Gosling’s character, Jared Vennett, is another Wall Streeter with vision — the vision to see calamity on the horizon, as well as a need to divorce himself from his movie surroundings: “I never hung out with these people,” he says, during a scene in a nightclub. “I had fashion friends.”

Gosling laughs at the recollection: The real-life figure on whom Vennett is based made the very same objection. “He said, ‘I never hung out with those people,'” Gosling said. “I told him, ‘All I can do is say that.’ He said, ‘Yeah! Say that! Tell ’em I had fashion friends.'” They altered the scene accordingly.

There’s quite a bit of mischief afoot in The Big Short, quite a bit of righteous indignation, too. As he did in 12 Years a Slave (another Plan B production), Pitt is the one who gets to deliver the moral summing-up, not about slavery in this case, but about capitalism, greed and a system too amoral to sustain itself.

“It wasn’t by design,” the actor said. “I just wanted to be part of it, and it made sense if I was going to comment on what was going on that it be like this. Besides, I’m still mad about what happened — just like a lot of people are mad about what happened.”

Money and Movies
Back in the ’30s, there were a lot of movies about the Depression, but not a lot of movies about what caused the Depression.

One can’t say the same about the post-2008 cinema, which has seen an explosion in movies that try to explain what happened, why and how it can’t be allowed to happen again. But for all the fine work that documentarians did in the period just before and just after the Great Recession (including Enron: The Smartest Guys in the Room, Inside Job, and Floored) it sometimes takes a movie like The Big Short to explain what kind of world they live in and how it works.

Here are some others that did just that:

It’s a Wonderful Life
(1946): “You’re thinking of this place all wrong, as if I had the money back in a safe,” George Bailey (Jimmy Stewart) explains to a group of desperate depositors in his teetering savings and loan. “The money’s not here. Your money’s in Joe’s house, that’s right next to yours, and in the Kennedy house and Mrs. Macklin’s house and a hundred others … you’re lending them the money to build and then they’re gonna pay it back as best they can. What are you going to do, foreclose on them?” A short, simplified explanation of what didn’t happen in the postwar Frank Capra classic, and what happened in the United States circa 2008.

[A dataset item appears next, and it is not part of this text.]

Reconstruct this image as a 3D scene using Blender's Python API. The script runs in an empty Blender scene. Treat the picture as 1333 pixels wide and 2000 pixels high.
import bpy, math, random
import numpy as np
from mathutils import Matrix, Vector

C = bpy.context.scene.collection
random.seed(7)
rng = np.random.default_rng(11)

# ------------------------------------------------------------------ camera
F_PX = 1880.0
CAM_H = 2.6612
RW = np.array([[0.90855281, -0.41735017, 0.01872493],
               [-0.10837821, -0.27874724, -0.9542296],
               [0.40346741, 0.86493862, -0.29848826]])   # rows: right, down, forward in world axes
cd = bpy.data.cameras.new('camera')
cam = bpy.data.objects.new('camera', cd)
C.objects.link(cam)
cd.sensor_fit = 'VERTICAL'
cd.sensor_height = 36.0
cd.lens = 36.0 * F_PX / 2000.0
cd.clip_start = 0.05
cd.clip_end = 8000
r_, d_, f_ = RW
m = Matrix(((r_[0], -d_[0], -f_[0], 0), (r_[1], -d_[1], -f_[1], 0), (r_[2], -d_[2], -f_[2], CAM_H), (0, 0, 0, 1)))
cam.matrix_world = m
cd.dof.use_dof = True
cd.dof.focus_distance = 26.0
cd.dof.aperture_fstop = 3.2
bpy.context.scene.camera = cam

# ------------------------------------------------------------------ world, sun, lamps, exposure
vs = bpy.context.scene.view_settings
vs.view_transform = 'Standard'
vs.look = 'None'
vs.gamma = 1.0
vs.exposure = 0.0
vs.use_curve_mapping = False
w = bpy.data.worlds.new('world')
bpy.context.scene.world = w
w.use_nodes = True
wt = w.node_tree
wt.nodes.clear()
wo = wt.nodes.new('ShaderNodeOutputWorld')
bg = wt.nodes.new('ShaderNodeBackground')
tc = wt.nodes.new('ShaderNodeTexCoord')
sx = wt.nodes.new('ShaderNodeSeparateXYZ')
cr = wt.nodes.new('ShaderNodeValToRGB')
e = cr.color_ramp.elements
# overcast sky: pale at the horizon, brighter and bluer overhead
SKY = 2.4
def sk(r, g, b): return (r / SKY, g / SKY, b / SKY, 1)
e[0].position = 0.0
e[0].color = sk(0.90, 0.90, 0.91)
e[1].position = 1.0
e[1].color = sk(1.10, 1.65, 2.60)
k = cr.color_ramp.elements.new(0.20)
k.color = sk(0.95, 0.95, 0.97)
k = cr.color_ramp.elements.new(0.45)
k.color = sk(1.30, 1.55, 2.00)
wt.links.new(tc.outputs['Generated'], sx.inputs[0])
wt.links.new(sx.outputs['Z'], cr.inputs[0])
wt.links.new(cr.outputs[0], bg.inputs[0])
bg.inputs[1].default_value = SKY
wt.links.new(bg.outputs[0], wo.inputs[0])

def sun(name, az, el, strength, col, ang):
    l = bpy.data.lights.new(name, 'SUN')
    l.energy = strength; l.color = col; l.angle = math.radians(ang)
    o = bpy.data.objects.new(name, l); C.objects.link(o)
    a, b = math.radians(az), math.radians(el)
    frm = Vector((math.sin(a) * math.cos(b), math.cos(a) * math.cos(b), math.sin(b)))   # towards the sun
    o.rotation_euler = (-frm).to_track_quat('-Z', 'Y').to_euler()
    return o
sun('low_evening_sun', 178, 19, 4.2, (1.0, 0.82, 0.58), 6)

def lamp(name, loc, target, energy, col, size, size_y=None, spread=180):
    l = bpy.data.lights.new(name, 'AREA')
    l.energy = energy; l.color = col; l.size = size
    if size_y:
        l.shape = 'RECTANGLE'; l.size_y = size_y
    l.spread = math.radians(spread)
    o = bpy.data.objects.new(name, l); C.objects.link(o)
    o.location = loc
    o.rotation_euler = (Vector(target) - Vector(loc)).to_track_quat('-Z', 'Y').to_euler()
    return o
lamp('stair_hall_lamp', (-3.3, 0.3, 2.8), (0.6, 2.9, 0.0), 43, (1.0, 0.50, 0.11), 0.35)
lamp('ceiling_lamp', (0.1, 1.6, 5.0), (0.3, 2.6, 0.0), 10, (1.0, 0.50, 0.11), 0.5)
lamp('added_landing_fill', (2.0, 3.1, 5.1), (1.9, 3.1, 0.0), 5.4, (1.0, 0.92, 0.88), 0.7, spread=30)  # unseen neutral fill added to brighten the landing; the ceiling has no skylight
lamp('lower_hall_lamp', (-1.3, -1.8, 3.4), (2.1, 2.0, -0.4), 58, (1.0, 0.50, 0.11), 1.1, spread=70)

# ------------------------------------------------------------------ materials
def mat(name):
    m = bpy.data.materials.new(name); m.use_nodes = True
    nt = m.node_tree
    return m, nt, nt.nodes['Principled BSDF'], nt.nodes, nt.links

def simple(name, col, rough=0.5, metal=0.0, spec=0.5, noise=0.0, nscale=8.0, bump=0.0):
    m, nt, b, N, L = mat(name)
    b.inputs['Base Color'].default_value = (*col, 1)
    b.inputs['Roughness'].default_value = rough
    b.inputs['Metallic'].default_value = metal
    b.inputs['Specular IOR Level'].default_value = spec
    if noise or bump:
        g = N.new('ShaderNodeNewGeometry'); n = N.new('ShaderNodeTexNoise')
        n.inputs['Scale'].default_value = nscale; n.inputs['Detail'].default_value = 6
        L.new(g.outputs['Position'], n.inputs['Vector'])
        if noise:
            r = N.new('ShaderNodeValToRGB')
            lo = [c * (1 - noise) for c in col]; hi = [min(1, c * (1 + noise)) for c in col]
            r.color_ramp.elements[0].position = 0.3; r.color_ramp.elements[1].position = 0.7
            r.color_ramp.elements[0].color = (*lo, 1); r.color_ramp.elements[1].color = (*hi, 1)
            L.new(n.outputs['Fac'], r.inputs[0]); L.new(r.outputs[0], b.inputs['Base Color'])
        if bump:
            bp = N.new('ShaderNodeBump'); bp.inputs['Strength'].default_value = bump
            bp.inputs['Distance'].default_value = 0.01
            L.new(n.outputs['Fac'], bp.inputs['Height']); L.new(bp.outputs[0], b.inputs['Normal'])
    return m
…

Rollover (1981): Directed by that master of the political thriller Alan J. Pakula (All the President’s Men) this was a truly frightening film for its era, one that revealed the potential calamity to be caused by currency manipulation and orchestrated chaos within the global economic order. Arabs — predictably, given the times– were the villains du jour; the stars included Kris Kristofferson, Jane Fonda and Hume Cronyn.

Trading Places (1983): Raucous John Landis comedy imagines a modified Prince and the Pauper scenario in which the waspy Louis Winthorpe III (Dan Aykroyd) switches lives with the street-wise hustler Billy Ray Valentine (Eddie Murphy). Hilarity ensues. But there’s also considerable instruction in Commodities 101, and wisdom to be gleaned from Billy Ray’s explanation to traders Duke and Duke (Ralph Bellamy and Don Ameche) why pork bellies futures are going down this Christmas.

Margin Call (2011): J.C. (All Is Lost) Chandor’s debut feature stars Jeremy Irons, Kevin Spacey, Demi Moore, Mary McDonnell, Stanley Tucci, Paul Bettany and Zachary Quinto in a white-knuckle drama about 24 hours in the life of an investment bank, just at the beginning of the financial meltdown.

The Wolf of Wall Street (2013): Martin Scorsese, significantly, turned his gaze from the mob to the money boys for what is a rather flawed but morbidly fascinating account of Jordan Belford’s real-life rise into the muck of Wall Street, crime, corruption and the federal government.